You lose some, you win some - The end of smash and grab!
The development of construction law has, for a number of years, felt like the personal achievements of Mr Justice Coulson.


The development of construction law has, for a number of years, felt like the personal achievements of Mr Justice Coulson. I described his opinion being overturned last week in Amec v Arcadis by Lady Justice Gloster LJ here and his opinion (the last one in the high court) in Grove Developments v S&T here. I said in my article on Grove Developments that the case might be appealed, and it has been.
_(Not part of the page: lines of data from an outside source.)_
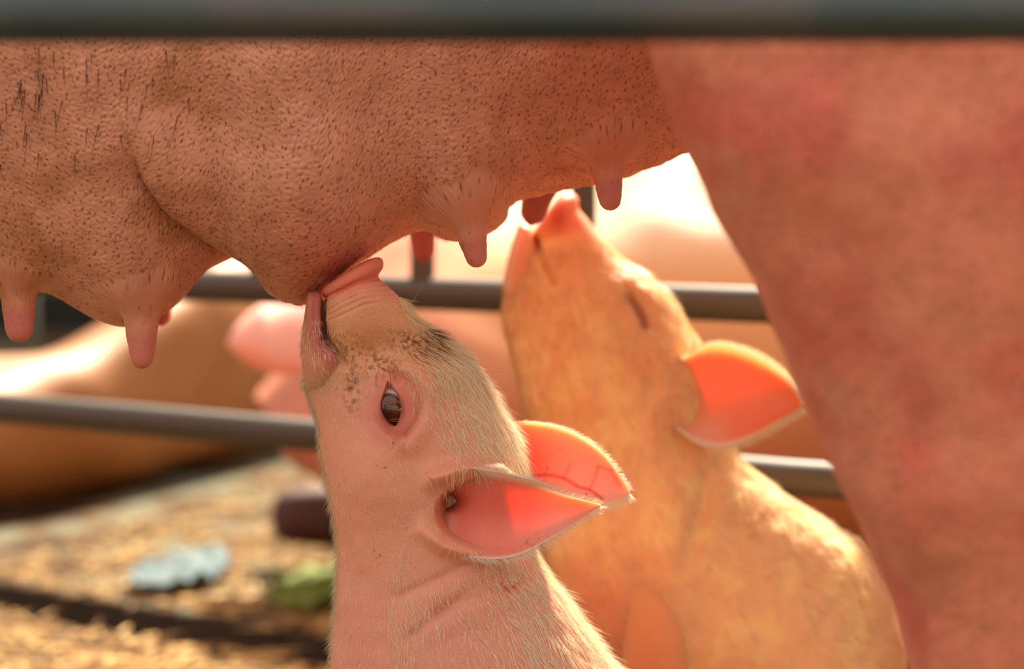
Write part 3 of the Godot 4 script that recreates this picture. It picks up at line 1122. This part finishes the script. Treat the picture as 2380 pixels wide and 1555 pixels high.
	paint(e1, func(q: Vector3, fr: float, v: Vector3, c: Color) -> Color:
		var n2 := bumps.get_noise_3dv(v * 300.0)
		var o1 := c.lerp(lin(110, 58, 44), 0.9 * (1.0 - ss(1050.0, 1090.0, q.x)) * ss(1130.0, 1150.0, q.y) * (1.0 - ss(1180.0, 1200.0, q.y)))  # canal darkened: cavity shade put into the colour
		if fr > 0.0:
			o1 = o1.lerp(lin(240, 132, 112), (1.0 - ss(1150.0, 1330.0, q.x)) * ss(1046.0, 1075.0, q.x))
			o1 = o1.lerp(lin(232, 112, 92), 0.7 * exp(-(pow((q.x - 1140.0) / 90.0, 2.0) + pow((q.y - 1180.0) / 40.0, 2.0))))
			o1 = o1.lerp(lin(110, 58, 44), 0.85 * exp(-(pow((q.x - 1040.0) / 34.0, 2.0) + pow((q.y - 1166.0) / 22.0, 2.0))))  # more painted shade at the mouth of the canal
			o1 = o1.lerp(lin(150, 70, 30), 0.6 * ss(0.2, 0.5, n2) * exp(-(pow((q.x - 1250.0) / 90.0, 2.0) + pow((q.y - 1262.0) / 24.0, 2.0))))
		return o1)
	pale_rims(e1, 0.10, lin(252, 228, 206))
	h = Heap.new()
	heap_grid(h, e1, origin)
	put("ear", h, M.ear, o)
	var e2 := ear_grid([Vector2(1150, 985), Vector2(1215, 980), Vector2(1285, 988), Vector2(1350, 1014), Vector2(1410, 1062), Vector2(1464, 1140)], [Vector2(1150, 1090), Vector2(1210, 1130), Vector2(1275, 1160), Vector2(1340, 1178), Vector2(1410, 1172), Vector2(1464, 1148)],
		[1.216, 1.212, 1.206, 1.204, 1.206, 1.212], [1.222, 1.218, 1.212, 1.208, 1.208, 1.212], 0.016, 0.0030, 150, 70, lin(242, 170, 148))
	var vein := [smooth_line([Vector2(1225, 1108), Vector2(1270, 1104), Vector2(1310, 1112), Vector2(1345, 1132), Vector2(1370, 1138), Vector2(1400, 1160)]), smooth_line([Vector2(1370, 1138), Vector2(1382, 1112), Vector2(1390, 1085)]), smooth_line([Vector2(1310, 1112), Vector2(1325, 1080)]), smooth_line([Vector2(1390, 1085), Vector2(1420, 1095), Vector2(1440, 1130)])]
	paint(e2, func(q: Vector3, fr: float, v: Vector3, c: Color) -> Color:
		var o1 := c
		if fr > 0.0:
			o1 = o1.lerp(lin(228, 104, 80), 0.6 * exp(-(pow((q.x - 1220.0) / 60.0, 2.0) + pow((q.y - 1090.0) / 50.0, 2.0))))
			for k in vein.size():
				var w := to_line(Vector2(q.x, q.y), vein[k])
				o1 = o1.lerp(lin(190, 52, 46), (0.75 if k == 0 else 0.35) * exp(-w.x * w.x / 16.0))
			o1 = o1.lerp(lin(120, 50, 30), 0.7 * ss(0.5, 0.62, bumps.get_noise_3dv(v * 260.0)))
		return o1)
	pale_rims(e2, 0.08, lin(252, 226, 206))
	h = Heap.new()
	heap_grid(h, e2, origin)
	put("ear", h, M.ear, o)
	# coat
	var coat := Heap.new()
	var blond := lin(255, 240, 210)
	var gold := lin(250, 208, 134)
	fur(g, coat, origin, 15000, func(q: Vector3, fr: float) -> Array:
		if q.y < 690.0:
			return [0.0, 0, 0, blond, 0]
		var ex := Vector2((q.x - eye.x) / 0.75, q.y - eye.y).length()
		if ex < 62.0:
			return [0.0, 0, 0, blond, 0]
		var across := (q.x - 900.0 - (q.y - 800.0) * 0.35) / 200.0
		var share := 0.25 + 0.6 * ss(-0.2, 0.6, across) + 0.3 * ss(1290.0, 1380.0, q.y)
		var ln := 0.006 + 0.006 * ss(-0.1, 0.6, across) + 0.002 * ss(1300.0, 1450.0, q.y)
		var lift := 0.16
		if fr < 0.3:
			lift = 0.4
			share = 1.0
		if q.x < 900.0 and q.y > 900.0 and fr >= 0.3:
			share *= 0.4
			ln *= 0.7
		if q.y < 800.0 and q.x < 920.0 + (q.y - 700.0) * 0.6:
			share *= 0.3
			ln *= 0.6
		if fr < 0.3 and q.x < 860.0 and q.y > 1000.0:
			lift = 0.8
			ln = 0.0058
			share = 0.55
		# the whorl round the eye
		var swirl := 0.0
		if ex < 130.0:
			swirl = 0.9 * (1.0 - ex / 130.0) * (-1.2 if q.x > eye.x else -0.3)
			ln *= 0.9
		var col := blond.lerp(gold, clampf(rng.randf() * 0.6 + 0.4 * (1.0 - ss(700.0, 900.0, q.y)), 0.0, 1.0))
		for d in dirt:
			var dv: Vector2 = Vector2(q.x, q.y) - d[0]
			if dv.x * dv.x / (d[1] * d[1]) + dv.y * dv.y / (d[2] * d[2]) < 1.0 and rng.randf() < 0.6:
				col = lin(110, 74, 40)
		return [share, ln, lift, col, swirl])
	fur(jg, coat, origin, 1500, func(q: Vector3, fr: float) -> Array:
		return [0.0 if q.y < 745.0 else (0.9 if fr < 0.3 else 0.4), 0.0038, 0.3, blond, 0.0])
	# whiskers and ear fringe
	for e in [[985, 740, 60, -55], [960, 700, 30, -60], [820, 740, 55, 25], [840, 770, 55, 18], [830, 705, 50, 30], [845, 775, 40, -16], [1000, 770, 60, -6], [1130, 905, 40, -40], [1120, 880, 70, -30], [1100, 850, 60, -28], [1110, 860, 80, -14], [1090, 835, 40, -40], [1125, 890, 60, -12]]:
		var a := at(e[0], e[1], 1.175 if e[0] < 900 else 1.195)
		var b := at(e[0] + e[2], e[1] + e[3], 1.165 if e[0] < 900 else 1.192)
		strand(coat, a - origin, (b - a).normalized(), -up * 0.25, (b - a).length(), 0.00008, blond, 5)
	ear_fringe(coat, e1, origin, blond, 1200)
	ear_fringe(coat, e2, origin, blond, 1100)
	tag(put("coat", coat, M.hair, o), "fine blond hair", "", "", "stuff")


func pale_rims(g: Grid, share: float, col: Color) -> void:
	for i in g.p.size():
		var v := g.uv[i].y
		var w := 1.0 - ss(0.0, share, minf(v, (1.0 - v) * 1.8))
		if g.front[i] < 0.0:
			w = 0.75 * ss(0.25, 0.45, g.uv[i].x)
		g.c[i] = g.c[i].lerp(col, w * 0.9)


func smooth_line(pts: Array, n := 24) -> PackedVector2Array:
	var out := PackedVector2Array()
	for i in n + 1:
		out.append(curve2(pts, minf(float(i) / float(n), 0.9999)))
	return out


func ear_fringe(h: Heap, g: Grid, origin: Vector3, col: Color, count: int) -> void:
	var m := (g.nv - 1) / 2
	for k in count:
		var i := rng.randi_range(4, g.nu - 2)
		var j: int
		var lower := rng.randf() < 0.5
		if lower:
			j = m + rng.randi_range(-3, 6)
		else:
			j = rng.randi_range(0, 3) if rng.randf() < 0.5 else 2 * m - rng.randi_range(0, 5)
		var v := g.p[i * g.nv + j]
		var out := (v - g.mid[i]).normalized()
		var flow := (g.mid[mini(i + 1, g.nu - 1)] - g.mid[i - 1]).normalized()
		var dir := (out * rng.randf_range(0.2, 0.9) + flow * rng.randf_range(0.5, 1.2) + ahead * rng.randf_range(-0.1, 0.3)).normalized()
		strand(h, v - origin, dir, flow * 0.2, rng.randf_range(0.002, 0.0062) * (1.0 if lower else 0.65), 0.00009, col, 3)


func eyeball(o: Node3D, origin: Vector3, where: Vector3, r: float, look: Vector3, iris: Color) -> void:
	var h := Heap.new()
	var to := (right * look.x + up * look.y - ahead * look.z).normalized()
	for i in 33:
		var a := PI * float(i) / 32.0
		for j in 49:
			var b := TAU * float(j) / 48.0
			var n := Vector3(sin(a) * cos(b), cos(a), sin(a) * sin(b))
			h.p.append(where + n * r - origin)
			h.n.append(n)
			h.uv.append(Vector2.ZERO)
			var c := acos(clampf(n.dot(to), -1, 1))
			h.c.append(lin(60, 26, 18).lerp(iris, ss(0.25, 0.45, c)).lerp(lin(214, 200, 190), ss(0.88, 1.0, c)))
	for i in 32:
		for j in 48:
			var a := i * 49 + j
			h.ix.append_array([a, a + 49, a + 1, a + 49, a + 50, a + 1])
	put("eye", h, M.eye, o)


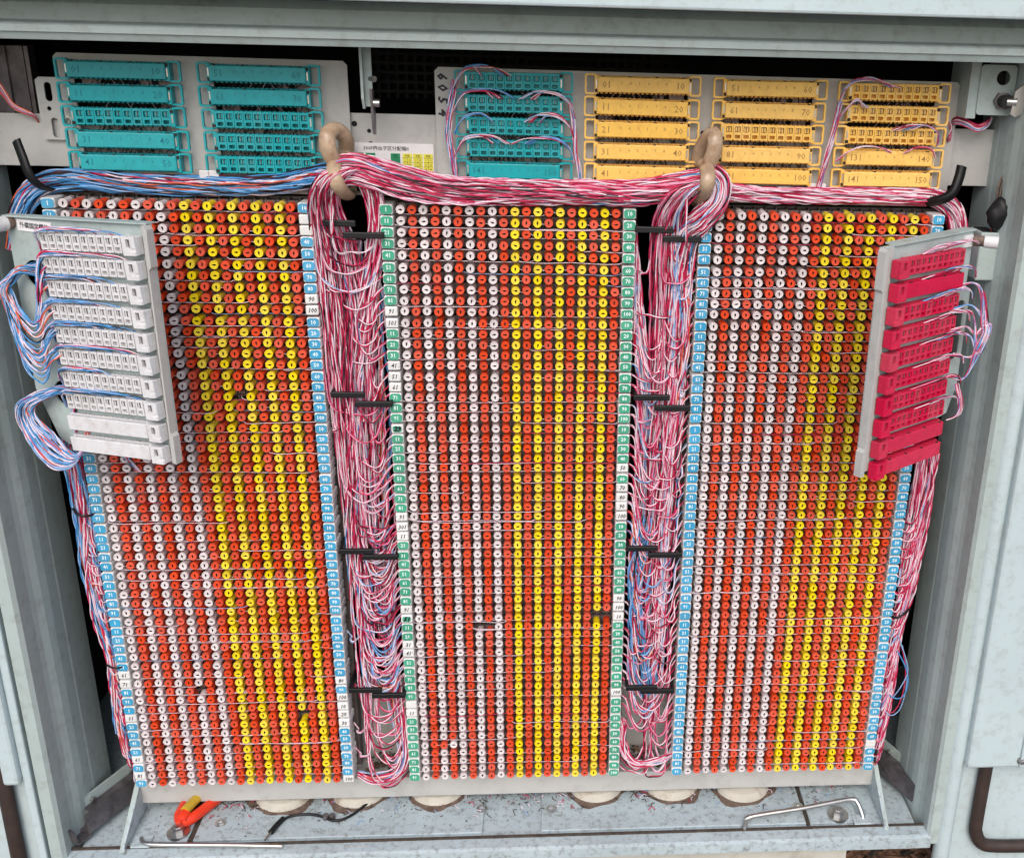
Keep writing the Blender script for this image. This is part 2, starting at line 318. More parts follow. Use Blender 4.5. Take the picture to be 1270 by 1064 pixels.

The Court of Appeal handed down its judgment on 7 November 2018, and upheld Coulson’s opinion. Whereas Gloster may have been mean to Coulson, Lord Justice Jackson (who kindly came out of retirement to give Coulson his approval, along with his colleagues, Lord Justice Longmore and Lady Justice King) has been kinder.
This soap opera of judges agreeing and disagreeing with each other masks a fairly significant sea change in construction litigation. It used to be the case that the “notified sum” under a construction contract (whether agreed or deemed to have been agreement by the Housing Grants, Construction and Regeneration Act 1996 and the Scheme for Construction Contracts 1998, both as amended) had to be paid and that there was absolutely no defence, and no ability to even open up the figures until there was a subsequent valuation or final account. The notified sum is calculated by reference to applications, payment notices and pay less notices served (or, often, not served) by the parties to the contract.
The recent Court of Appeal judgment confirms the High Court opinion that, although there is still no defence to such a claim, the “notified sum” can be reopened and revalued in a subsequent adjudication. The silver lining to this is that the paying party must actually pay the “notified sum” before they can commence a second adjudication to revalue the works.
Therefore, although the impact of payment notices has softened very slightly, they are still extremely important. Bear in mind that the Grove Developments v S&T case involved a claim for £14m, which had to be paid before a second adjudication could be commenced. It’s all well and good if both parties consider £14m to be something that can just be paid over temporarily, but for the rest of us mere mortals, being obliged to pay money just because the wrong notice was served is still going to have a devastating impact.
So make sure you get your notices right!